Nobody has brought out more effectively than Mr. Churton Collins Swift's almost ceaseless literary activity. To turn over Scott's nineteen volumes is to get some notion of it. It is not a pleasant task, for Swift was an unclean spirit; but he fascinates and makes the reader long to peep behind the veil, and penetrate the secret of this horrible, yet loveable, because beloved, man. Mr. Collins is rather short with this longing on the part of the reader. He does not believe in any secret; he would have us believe that it is all as plain as a pikestaff. Swift was never mad, and was never married. Stella was a well-regulated damsel, who, though she would have liked very much to have been Mrs. Dean, soon recognised that her friend was not a marrying man, and was, therefore, well content for the rest of her days to share his society with Mrs. Dingley. Vanessa was an ill-regulated damsel, who had not the wit to see that her lover was not a marrying man, and, in the most vulgar fashion possible, thrust herself most inconveniently upon his notice, received a snubbing, took to drink, and died of the spleen.
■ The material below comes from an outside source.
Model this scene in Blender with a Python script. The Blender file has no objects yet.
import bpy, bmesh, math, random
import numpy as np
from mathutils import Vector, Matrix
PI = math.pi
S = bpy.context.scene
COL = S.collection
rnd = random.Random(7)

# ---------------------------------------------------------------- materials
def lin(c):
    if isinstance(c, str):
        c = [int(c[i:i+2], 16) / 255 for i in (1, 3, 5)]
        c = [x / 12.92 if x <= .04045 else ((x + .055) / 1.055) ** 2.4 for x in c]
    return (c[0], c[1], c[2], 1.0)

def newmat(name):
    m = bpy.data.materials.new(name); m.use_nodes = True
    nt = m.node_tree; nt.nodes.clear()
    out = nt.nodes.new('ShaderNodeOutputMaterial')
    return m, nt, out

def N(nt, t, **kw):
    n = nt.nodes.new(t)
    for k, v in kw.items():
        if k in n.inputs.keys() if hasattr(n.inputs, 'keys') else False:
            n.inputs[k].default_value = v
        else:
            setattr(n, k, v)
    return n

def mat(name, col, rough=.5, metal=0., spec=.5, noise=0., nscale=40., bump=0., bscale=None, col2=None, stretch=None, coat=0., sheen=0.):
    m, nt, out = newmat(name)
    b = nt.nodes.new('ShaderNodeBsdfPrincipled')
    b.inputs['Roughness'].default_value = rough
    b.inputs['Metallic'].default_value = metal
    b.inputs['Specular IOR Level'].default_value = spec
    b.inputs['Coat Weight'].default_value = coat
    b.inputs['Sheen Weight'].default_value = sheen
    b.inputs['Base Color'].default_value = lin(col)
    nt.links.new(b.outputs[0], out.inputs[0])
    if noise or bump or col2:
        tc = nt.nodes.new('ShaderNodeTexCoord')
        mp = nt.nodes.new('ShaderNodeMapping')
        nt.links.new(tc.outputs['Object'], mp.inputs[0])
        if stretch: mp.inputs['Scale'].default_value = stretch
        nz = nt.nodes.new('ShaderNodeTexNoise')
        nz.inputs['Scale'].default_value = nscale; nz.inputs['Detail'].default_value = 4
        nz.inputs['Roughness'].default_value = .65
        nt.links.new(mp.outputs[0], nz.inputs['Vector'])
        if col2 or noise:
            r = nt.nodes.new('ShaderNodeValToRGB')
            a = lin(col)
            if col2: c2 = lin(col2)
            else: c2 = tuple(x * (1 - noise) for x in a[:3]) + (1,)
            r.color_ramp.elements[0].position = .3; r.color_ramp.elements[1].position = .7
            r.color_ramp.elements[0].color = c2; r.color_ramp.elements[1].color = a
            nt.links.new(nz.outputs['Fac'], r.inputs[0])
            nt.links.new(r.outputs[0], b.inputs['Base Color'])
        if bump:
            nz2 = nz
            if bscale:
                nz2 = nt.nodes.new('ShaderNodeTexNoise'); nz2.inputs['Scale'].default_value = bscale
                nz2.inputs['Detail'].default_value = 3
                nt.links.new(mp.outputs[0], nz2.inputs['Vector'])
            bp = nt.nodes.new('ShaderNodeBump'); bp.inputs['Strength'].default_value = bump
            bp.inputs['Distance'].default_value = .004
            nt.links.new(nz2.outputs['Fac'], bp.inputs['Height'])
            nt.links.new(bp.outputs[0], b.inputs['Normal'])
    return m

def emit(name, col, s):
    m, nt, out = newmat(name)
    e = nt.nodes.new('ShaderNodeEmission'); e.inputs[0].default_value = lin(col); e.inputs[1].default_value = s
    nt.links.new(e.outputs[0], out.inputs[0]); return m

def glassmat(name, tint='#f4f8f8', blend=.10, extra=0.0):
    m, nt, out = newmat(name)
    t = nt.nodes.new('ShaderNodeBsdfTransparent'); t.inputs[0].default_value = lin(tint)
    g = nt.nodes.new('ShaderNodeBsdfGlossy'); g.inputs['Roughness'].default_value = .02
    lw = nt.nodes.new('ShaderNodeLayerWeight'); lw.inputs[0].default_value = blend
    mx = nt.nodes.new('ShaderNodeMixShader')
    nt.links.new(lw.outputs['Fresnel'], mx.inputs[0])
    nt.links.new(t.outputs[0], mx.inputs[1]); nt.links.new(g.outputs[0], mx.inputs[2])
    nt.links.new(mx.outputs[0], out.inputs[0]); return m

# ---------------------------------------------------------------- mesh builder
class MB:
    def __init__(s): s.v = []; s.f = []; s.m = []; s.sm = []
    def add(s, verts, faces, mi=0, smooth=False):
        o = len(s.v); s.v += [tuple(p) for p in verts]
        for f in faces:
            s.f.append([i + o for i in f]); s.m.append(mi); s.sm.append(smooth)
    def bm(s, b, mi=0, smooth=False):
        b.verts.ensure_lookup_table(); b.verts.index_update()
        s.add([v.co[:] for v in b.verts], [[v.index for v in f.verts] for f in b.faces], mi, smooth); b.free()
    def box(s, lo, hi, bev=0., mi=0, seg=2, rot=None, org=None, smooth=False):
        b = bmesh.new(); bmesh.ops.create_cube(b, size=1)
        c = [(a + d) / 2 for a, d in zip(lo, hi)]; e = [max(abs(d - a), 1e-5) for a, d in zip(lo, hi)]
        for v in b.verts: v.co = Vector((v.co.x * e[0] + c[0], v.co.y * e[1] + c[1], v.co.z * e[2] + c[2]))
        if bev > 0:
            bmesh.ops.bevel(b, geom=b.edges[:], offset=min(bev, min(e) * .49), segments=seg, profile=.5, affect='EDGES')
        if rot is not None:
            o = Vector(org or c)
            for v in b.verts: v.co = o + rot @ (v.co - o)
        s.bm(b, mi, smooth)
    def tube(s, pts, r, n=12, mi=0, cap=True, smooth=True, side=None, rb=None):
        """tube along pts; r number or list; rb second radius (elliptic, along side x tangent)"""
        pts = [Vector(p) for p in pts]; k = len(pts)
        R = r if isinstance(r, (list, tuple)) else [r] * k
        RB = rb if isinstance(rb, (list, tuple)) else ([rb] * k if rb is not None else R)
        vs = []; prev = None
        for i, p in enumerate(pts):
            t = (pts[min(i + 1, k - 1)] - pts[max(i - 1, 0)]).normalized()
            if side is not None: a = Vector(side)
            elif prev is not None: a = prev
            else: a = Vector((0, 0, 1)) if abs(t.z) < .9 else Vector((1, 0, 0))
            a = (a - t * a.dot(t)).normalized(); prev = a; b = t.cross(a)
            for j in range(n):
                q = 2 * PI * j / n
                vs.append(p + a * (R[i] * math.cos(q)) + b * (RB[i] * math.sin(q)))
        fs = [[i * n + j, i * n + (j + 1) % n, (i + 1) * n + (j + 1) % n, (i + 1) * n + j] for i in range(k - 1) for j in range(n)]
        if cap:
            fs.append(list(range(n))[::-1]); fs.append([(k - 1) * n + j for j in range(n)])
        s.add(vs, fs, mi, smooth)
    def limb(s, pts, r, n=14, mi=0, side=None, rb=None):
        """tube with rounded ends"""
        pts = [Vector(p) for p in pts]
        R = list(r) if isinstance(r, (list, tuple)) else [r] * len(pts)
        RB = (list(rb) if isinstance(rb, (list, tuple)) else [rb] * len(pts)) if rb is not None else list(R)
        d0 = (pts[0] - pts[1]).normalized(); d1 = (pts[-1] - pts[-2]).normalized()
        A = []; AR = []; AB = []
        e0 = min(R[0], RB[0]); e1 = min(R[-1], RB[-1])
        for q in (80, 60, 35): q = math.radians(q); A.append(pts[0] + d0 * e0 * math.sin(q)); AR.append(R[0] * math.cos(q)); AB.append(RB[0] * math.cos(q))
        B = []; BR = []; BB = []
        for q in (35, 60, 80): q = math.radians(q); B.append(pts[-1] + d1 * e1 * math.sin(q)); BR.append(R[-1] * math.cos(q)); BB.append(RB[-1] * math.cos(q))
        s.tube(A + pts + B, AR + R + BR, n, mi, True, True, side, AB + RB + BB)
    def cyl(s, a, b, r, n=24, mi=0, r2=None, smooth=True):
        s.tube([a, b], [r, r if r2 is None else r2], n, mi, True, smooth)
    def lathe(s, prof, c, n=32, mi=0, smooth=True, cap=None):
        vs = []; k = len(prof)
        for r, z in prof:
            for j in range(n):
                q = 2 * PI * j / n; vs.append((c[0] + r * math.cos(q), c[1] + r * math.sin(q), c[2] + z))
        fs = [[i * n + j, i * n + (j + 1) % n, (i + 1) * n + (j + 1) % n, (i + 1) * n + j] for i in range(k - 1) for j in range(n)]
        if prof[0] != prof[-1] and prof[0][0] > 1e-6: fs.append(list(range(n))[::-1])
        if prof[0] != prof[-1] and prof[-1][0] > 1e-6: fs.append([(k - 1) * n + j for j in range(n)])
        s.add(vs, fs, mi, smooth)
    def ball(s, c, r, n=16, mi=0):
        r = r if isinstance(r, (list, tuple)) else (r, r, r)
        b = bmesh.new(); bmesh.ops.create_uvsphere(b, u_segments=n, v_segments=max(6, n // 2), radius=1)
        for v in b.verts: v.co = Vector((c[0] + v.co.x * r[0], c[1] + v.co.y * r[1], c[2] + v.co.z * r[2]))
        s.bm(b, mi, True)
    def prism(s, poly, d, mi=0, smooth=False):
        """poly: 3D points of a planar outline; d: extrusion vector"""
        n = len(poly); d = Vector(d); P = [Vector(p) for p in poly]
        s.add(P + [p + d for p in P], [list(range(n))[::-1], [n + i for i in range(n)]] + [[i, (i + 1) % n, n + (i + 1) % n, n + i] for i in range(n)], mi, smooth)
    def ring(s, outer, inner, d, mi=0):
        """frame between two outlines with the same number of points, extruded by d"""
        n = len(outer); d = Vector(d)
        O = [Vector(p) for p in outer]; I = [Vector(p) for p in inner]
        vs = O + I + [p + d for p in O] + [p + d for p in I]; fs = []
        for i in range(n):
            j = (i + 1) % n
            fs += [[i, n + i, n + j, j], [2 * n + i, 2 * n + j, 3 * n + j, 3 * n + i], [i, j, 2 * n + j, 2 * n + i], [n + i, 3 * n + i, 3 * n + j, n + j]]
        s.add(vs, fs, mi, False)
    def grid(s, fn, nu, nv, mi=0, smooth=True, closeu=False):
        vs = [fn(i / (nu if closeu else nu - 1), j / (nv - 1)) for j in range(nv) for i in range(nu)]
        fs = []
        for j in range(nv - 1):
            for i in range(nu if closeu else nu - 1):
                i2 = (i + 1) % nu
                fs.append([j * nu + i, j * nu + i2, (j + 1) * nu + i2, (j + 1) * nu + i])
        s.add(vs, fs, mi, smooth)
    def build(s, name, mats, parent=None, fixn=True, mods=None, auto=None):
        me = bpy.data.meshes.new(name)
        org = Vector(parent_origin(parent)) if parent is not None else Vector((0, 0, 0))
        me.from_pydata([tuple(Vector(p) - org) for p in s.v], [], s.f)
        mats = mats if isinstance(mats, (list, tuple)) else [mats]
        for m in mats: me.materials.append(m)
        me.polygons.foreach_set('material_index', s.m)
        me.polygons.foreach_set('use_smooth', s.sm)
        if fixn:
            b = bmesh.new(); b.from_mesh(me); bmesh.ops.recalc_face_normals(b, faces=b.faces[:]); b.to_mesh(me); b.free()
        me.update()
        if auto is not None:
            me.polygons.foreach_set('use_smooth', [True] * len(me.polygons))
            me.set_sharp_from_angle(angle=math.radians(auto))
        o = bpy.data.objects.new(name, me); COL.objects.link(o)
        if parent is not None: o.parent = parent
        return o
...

As for the notion that Swift died mad, Mr. Collins conceives himself to get rid of that by reprinting a vague and most inconclusive letter of Dr. Bucknill's. The mystery and the misery of Swift's life have not been got rid of by Mr. Collins. He has left them where he found them--at large. He complains, perhaps justly, that Scott never took the trouble to form any clear impression of Swift's character. Yet we must say that we understand Sir Walter's Swift better than we do Mr. Collins'. Whether the Dean married Stella can never be known. For our part, we think he did not; but to assert positively that no marriage took place, as Mr. Collins does, is to carry dogmatism too far.
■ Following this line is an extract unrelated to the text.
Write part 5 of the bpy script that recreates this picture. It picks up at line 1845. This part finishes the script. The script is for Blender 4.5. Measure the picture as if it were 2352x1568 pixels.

A good deal of fault has lately been found with Thackeray's lecture on Swift. We still think it both delightful and just. The rhapsody about Stella, as I have already hinted, is not to our mind. Rhapsodies about real women are usually out of place. Stella was no saint, but a quick-witted, sharp-tongued hussy, whose fate it was to win the love and pacify the soul of the greatest Englishman of his time--for to call Swift an Irishman is sheer folly. But, apart from this not unnatural slip, what, I wonder, is the matter with Thackeray's lecture, regarded, not as a storehouse of facts, or as an estimate of Swift's writings, but as a sketch of character? Mr. Collins says quite as harsh things about Swift as are to be found in Thackeray's lecture, but he does not attempt, as Thackeray does, to throw a strong light upon this strange and moving figure. It is a hard thing to attempt--failure in such a case is almost inevitable; but I do not think Thackeray did fail. An ounce of mother-wit is often worth a pound of clergy. Insight is not always the child of study. But here, again, the matter should be brought to the test by each reader for himself. Read Thackeray's lecture once again.

What can be happier or truer than his comparison of Swift with a highwayman disappointed of his plunder?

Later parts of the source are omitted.